When North Dakota’s strict new voter-identification law went into effect for the last election, people on the reservation of the Turtle Mountain Band of the Chippewa Indians were bewildered. We used to be able to cast a ballot in state, federal and tribal elections without an ID if we signed an affidavit or a poll worker vouched for us. Then the legislature passed a law requiring an ID with a residential address at the polls.

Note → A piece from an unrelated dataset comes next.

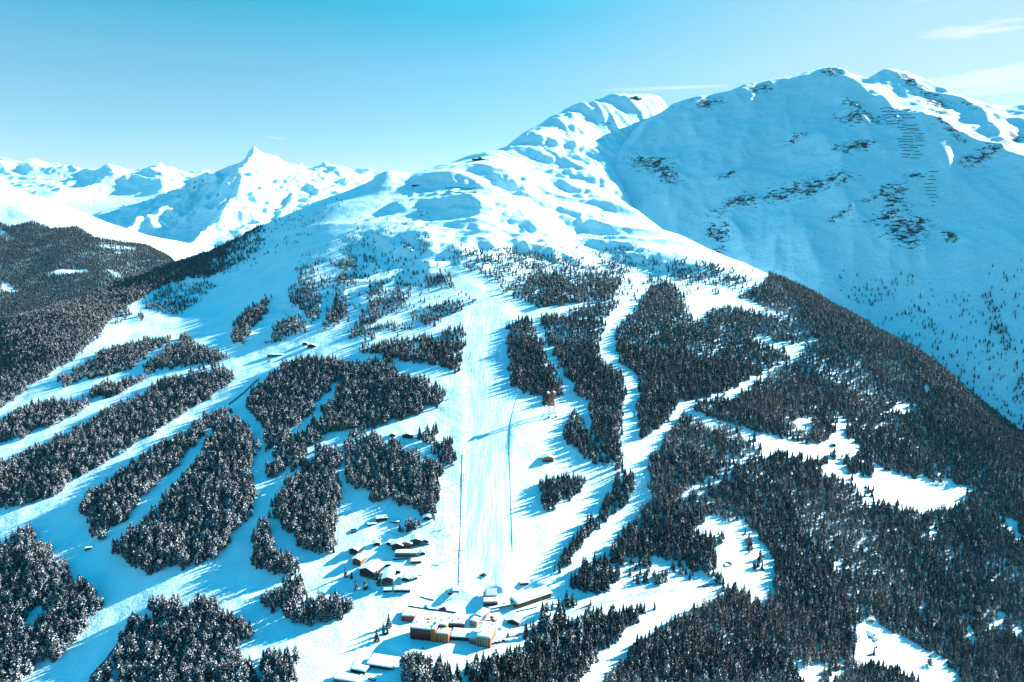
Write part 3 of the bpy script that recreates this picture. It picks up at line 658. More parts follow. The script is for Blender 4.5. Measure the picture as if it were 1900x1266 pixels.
def crown_mesh(name, seed, kind, tiers, per, mat):
    """unit tree (height 1): drooping boughs in tiers, every bough a ridge of four leaf faces"""
    r = random.Random(seed)
    V, Fc = [], []
    R0 = {'spruce': r.uniform(.20, .25), 'pine': r.uniform(.24, .29), 'larch': r.uniform(.21, .25)}[kind]
    base = {'spruce': .08, 'pine': .16, 'larch': .12}[kind]
    for t in range(tiers):
        f = t / (tiers - 1)
        z = base + (1 - base) * f ** .95
        if kind == 'pine': rad = R0 * (math.sin(min(1, (1 - f) * 1.25 + .10) * math.pi * .5) ** .9) * (.8 + .2 * min(1, f * 4 + .2))
        else: rad = R0 * (1 - f) ** .82 + .012
        n = max(4, int(round(per * (.45 + .55 * (1 - f)))))
        a0 = r.random() * 6.28
        for i in range(n):
            if r.random() < (.10 if kind != 'larch' else .22): continue
            a = a0 + i * 6.283 / n + r.uniform(-.25, .25)
            L = rad * r.uniform(.72, 1.22)
            dr = {'spruce': .40, 'pine': .18, 'larch': .12}[kind] * r.uniform(.5, 1.4)
            c, s = math.cos(a), math.sin(a)
            w = (.60 if kind != 'larch' else .40) * L * r.uniform(.7, 1.2) * (6.5 / n) ** .5
            zz = z + r.uniform(-.02, .02)
            b = len(V)
            root = (c * .01, s * .01, zz + .035)
            mid = (c * L * .55, s * L * .55, zz - L * dr * .35 + .02)
            tip = (c * L, s * L, zz - L * dr)
            ml = (c * L * .6 - s * w * .5, s * L * .6 + c * w * .5, zz - L * dr * .75 - .022)
            mr = (c * L * .6 + s * w * .5, s * L * .6 - c * w * .5, zz - L * dr * .75 - .022)
            V += [root, mid, tip, ml, mr]
            Fc += [(b, b + 1, b + 3), (b + 1, b + 2, b + 3), (b, b + 4, b + 1), (b + 1, b + 4, b + 2)]
    b = len(V)
    V += [(0, 0, 1.03)] + [(.016 * math.cos(k * 2.094), .016 * math.sin(k * 2.094), .90) for k in range(3)]
    Fc += [(b, b + 1, b + 2), (b, b + 2, b + 3), (b, b + 3, b + 1)]
    # dark core so the sky does not show straight through the middle
    b = len(V); m = 6
    for f, q in ((base + .02, .45), (.5, .50), (.88, .30)):
        rr = R0 * q * (1 - f * .8) if kind != 'larch' else R0 * q * .35 * (1 - f * .8)
        for k in range(m):
            jr = rr * r.uniform(.8, 1.2)
            V.append((jr * math.cos(k * 6.283 / m), jr * math.sin(k * 6.283 / m), f))
    for q in range(2):
        for k in range(m):
            Fc.append((b + q * m + k, b + q * m + (k + 1) % m, b + (q + 1) * m + (k + 1) % m, b + (q + 1) * m + k))
    me = bpy.data.meshes.new(name); me.from_pydata(V, [], Fc); me.materials.append(mat)
    at = me.attributes.new('shade', 'FLOAT', 'FACE')
    at.data.foreach_set('value', np.random.default_rng(seed).random(len(me.polygons)).astype(np.float32))
    me.update()
    return me
def trunk_mesh(name):
    V, Fc = [], []
    for z, r in ((-.06, .026), (.0, .020), (.5, .012), (.97, .003)):
        for k in range(6): V.append((r * math.cos(k * 1.0472), r * math.sin(k * 1.0472), z))
    for q in range(3):
        for k in range(6): Fc.append((q * 6 + k, q * 6 + (k + 1) % 6, (q + 1) * 6 + (k + 1) % 6, (q + 1) * 6 + k))
    me = bpy.data.meshes.new(name); me.from_pydata(V, [], Fc); me.materials.append(MAT['bark']); me.update()
    return me
TRUNK = trunk_mesh('trunk')
CROWN = [crown_mesh('spruce_crown', 1, 'spruce', 12, 10, MAT['spruce']), crown_mesh('spruce_crown', 2, 'spruce', 11, 9, MAT['spruce']), crown_mesh('pine_crown', 3, 'pine', 9, 10, MAT['spruce']), crown_mesh('pine_crown', 4, 'pine', 9, 9, MAT['spruce']),
         crown_mesh('larch_crown', 5, 'larch', 12, 8, MAT['larch']), crown_mesh('larch_crown', 6, 'larch', 11, 8, MAT['larch'])]
LOWC = [crown_mesh('far_crown', 7, 'spruce', 5, 6, MAT['far_needles']), crown_mesh('far_crown', 8, 'pine', 4, 6, MAT['far_needles'])]

def wood(name, label, pts, h, var, crowns, seed, trunks=True):
    """many trees nobody would count, as one object: points carrying a tree each"""
    n = len(pts)
    me = bpy.data.meshes.new(name)
    me.vertices.add(n); me.vertices.foreach_set('co', np.asarray(pts, np.float32).ravel())
    rg = np.random.default_rng(seed)
    for k, ty, v in (('th', 'FLOAT', h), ('rz', 'FLOAT', rg.random(n) * 6.283), ('wd', 'FLOAT', rg.uniform(.85, 1.25, n))):
        at = me.attributes.new(k, ty, 'POINT'); at.data.foreach_set('value', np.asarray(v, np.float32))
    at = me.attributes.new('kind_no', 'INT', 'POINT'); at.data.foreach_set('value', np.asarray(var, np.int32))
    for m in sorted({c.materials[0].name for c in crowns}): me.materials.append(bpy.data.materials[m])
    o = bpy.data.objects.new(name, me); COL.objects.link(o)
    o['kind'] = 'stuff'; o['label'] = label
    g = bpy.data.node_groups.new(name, 'GeometryNodeTree')
    g.interface.new_socket('Geometry', in_out='INPUT', socket_type='NodeSocketGeometry')
    g.interface.new_socket('Geometry', in_out='OUTPUT', socket_type='NodeSocketGeometry')
    N = lambda t: g.nodes.new(t)
    gi, go = N('NodeGroupInput'), N('NodeGroupOutput')
    iop = N('GeometryNodeInstanceOnPoints')
    gti = N('GeometryNodeGeometryToInstance')
    for c in crowns[::-1]:
        po = bpy.data.objects.new('tree_shape', c)
        oi = N('GeometryNodeObjectInfo'); oi.inputs['Object'].default_value = po
        g.links.new(oi.outputs['Geometry'], gti.inputs[0])
    def named(k, ty):
        a = N('GeometryNodeInputNamedAttribute'); a.data_type = ty; a.inputs['Name'].default_value = k
        return a.outputs['Attribute']
    g.links.new(gi.outputs[0], iop.inputs['Points'])
    g.links.new(gti.outputs[0], iop.inputs['Instance'])
    iop.inputs['Pick Instance'].default_value = True
    g.links.new(named('kind_no', 'INT'), iop.inputs['Instance Index'])
    cr = N('ShaderNodeCombineXYZ'); g.links.new(named('rz', 'FLOAT'), cr.inputs[2])
    g.links.new(cr.outputs[0], iop.inputs['Rotation'])
    th = named('th', 'FLOAT'); wd = named('wd', 'FLOAT')
    mm = N('ShaderNodeMath'); mm.operation = 'MULTIPLY'; g.links.new(th, mm.inputs[0]); g.links.new(wd, mm.inputs[1])
    cs = N('ShaderNodeCombineXYZ'); g.links.new(mm.outputs[0], cs.inputs[0]); g.links.new(mm.outputs[0], cs.inputs[1]); g.links.new(th, cs.inputs[2])
    g.links.new(cs.outputs[0], iop.inputs['Scale'])
    g.links.new(iop.outputs[0], go.inputs[0])
    md = o.modifiers.new('trees', 'NODES'); md.node_group = g
    return o
def tag(o, label, cat, group=None, kind=None):
    o['label'] = label; o['category'] = cat
    if group: o['group'] = group
    if kind: o['kind'] = kind
    return o
def thing(name, label, cat, loc, rz=0.0, group=None):
    o = bpy.data.objects.new(name, None); COL.objects.link(o)
    o.location = loc; o.rotation_euler = (0, 0, rz); o.empty_display_size = 2
    return tag(o, label, cat, group)
# ---- which trees are individuals: the ones that show largest
size = TREES[:, 3] / TREES[:, 1]
inframe = (TREES[:, 5] > 0) & (TREES[:, 5] < 1900) & (TREES[:, 6] < 1266 + 10) & (TREES[:, 6] > 0)
vis_top = TREES[:, 6] - F * TREES[:, 3] / TREES[:, 1] * .9 < 1262
inframe = (TREES[:, 5] > 2) & (TREES[:, 5] < 1898) & vis_top & (TREES[:, 6] > 0) & (TREES[:, 6] < 1285)
IND = np.zeros(len(TREES), bool)
for kd, n in ((0, 296), (1, 296)):
    sc = np.where(inframe & ((TREES[:, 4] > .5) == bool(kd)), size, 0)
    IND[np.argsort(-sc)[:n]] = True
rest = ~IND
T2 = TREES
pine = (T2[:, 0] / T2[:, 1] < -.12) | (T2[:, 1] > 1500)
rv = RNG.random(len(T2))
VAR = np.where(pine, np.where(rv < .35, 2, np.where(rv < .7, 3, np.where(rv < .85, 0, 1))), np.where(rv < .45, 0, np.where(rv < .88, 1, 2)))
lk = T2[:, 4] > .5
a = rest & ~lk
wood('evergreen_forest', 'snow dusted dark evergreen wood covering the mountain between the ski runs', T2[a, :3], T2[a, 3], VAR[a], CROWN[:4], 21)
a = rest & lk
wood('larch_wood', 'brownish bare larches scattered through the wood on the right', T2[a, :3], T2[a, 3], (RNG.random(a.sum()) < .5).astype(int), CROWN[4:], 22)

SPRUCE_PROTO = [None] * 4
def single_tree(x, y, z, h, w, rz, var, label, group=None):
    larch = var >= 4
    o = thing('larch_tree' if larch else 'spruce_tree', label, 'larch' if larch else 'spruce', (x, y, z - .1), rz, group)
    o.scale = (h * w, h * w, h)
    for nm, me in (('crown', CROWN[var]), ('trunk', TRUNK)):
        c = bpy.data.objects.new(nm, me); COL.objects.link(c); c.parent = o
    return o
def where(px, py):
    """the stand a near tree belongs to, in words"""
    if px < 200: return 'stand in the lower left corner'
    if px < 350 and py > 1180: return 'stand at the bottom edge beside the corner run'
    if px < 480: return 'stand at the bottom left between two snowy runs'
    if px < 560: return 'small stand at the bottom left of the curving run'
    if px < 660: return 'little clump above the barn yard'
    if px < 860: return 'clump at the bottom below the hotel'
    if px < 1110: return 'wood at the bottom below the hotel road'
    if px < 1330: return 'wood at the bottom right of the forest road'
    if px < 1560: return 'dark wood at the bottom right of centre'
    if px < 1800: return 'wood round the lower right meadow'
    return 'wood in the lower right corner'
for i in np.nonzero(IND)[0]:
    x, y, z, h, kd, px, py, _ = TREES[i]
    wd = where(px, py)
    if kd > .5: v = 4 + int(RNG.random() < .5); lb = 'brownish bare larch nearest in the ' + wd; gp = 'nearest larches of the ' + wd
    else: v = int(VAR[i]); lb = 'snow dusted spruce nearest in the ' + wd; gp = 'nearest spruces of the ' + wd
    single_tree(x, y, z, h, RNG.uniform(.85, 1.25), RNG.uniform(0, 6.28), v, lb, gp)
for t, q, h, lb in (('E', (34, 690), 13, 'lone spruce left of the biggest chalet at the shade edge'), ('E', (66, 700), 11, 'small spruce close to the left wall of the biggest chalet'), ('E', (90, 762), 14, 'left spruce of the two below the biggest chalet'), ('E', (140, 757), 14, 'right spruce of the two below the biggest chalet'),
                    ('E', (204, 705), 15, 'tall spruce between the biggest chalet and the long end on chalet'), ('E', (217, 735), 14, 'spruce at the lower left corner of the long end on chalet'), ('E', (195, 680), 11, 'spruce tucked behind the gap between the two largest chalets'),
                    ('E', (270, 965), 17, 'tallest spruce of the group on the slope left of the hotel'), ('E', (240, 1005), 15, 'middle spruce of the group on the slope left of the hotel'), ('E', (204, 1040), 15, 'lowest spruce of the group on the slope left of the hotel'), ('E', (262, 1000), 12, 'small spruce tucked beside the tallest one left of the hotel'),
                    ('E', (920, 1020), 9, 'small spruce on the road bank right of the pale hotel wing'), ('E', (1372, 845), 9, 'lone spruce beside the road far right of the timber hall'), ('A', (1470, 505), 10, 'lone spruce below the long low lift station'), ('E', (455, 1085), 4, 'tiny dark bush in the blue shade below the hotel')):
    p = M.hit(*T(t, [q])[0])
    single_tree(p[0], p[1], p[2], h, 1.1, RNG.uniform(0, 6.28), int(RNG.integers(0, 2)), lb)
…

The state has a total voting-eligible population of 580,000, and about 70,000 lack the right kind of ID. The law requires that these IDs have street addresses printed on them and specifically bans using a P.O. Box. This was clearly designed to target Native Americans. Most tribal IDs don’t have this information. In fact, many tribal citizens don’t have residential mailing addresses in the first place — the U.S. Postal Service does not provide residential delivery to their rural communities.
Some of my earliest memories as a kid growing up on the reservation involve going to the post office to pick up mail from our box. I could tell you exactly where I lived — to get to my grandparents’ house, for example, you went halfway to Belcourt Lake and made a left at the church — but we didn’t have an official street address. Nobody did. Our reservation measures about 6 by 12 miles and is home to about 19,000 people. Most buildings don’t have numbers, and most streets don’t have signs. Everybody knows everybody. We’re a tightknit community and a sovereign nation. We have our own way of doing things. It seems absurd that we should have to call some county official with no connection to the tribe, hundreds of miles away, and get assigned an address by some arbitrary system, just to exercise our basic rights. After all, when members of our tribe signed up to serve in the military, the armed forces didn’t require that information.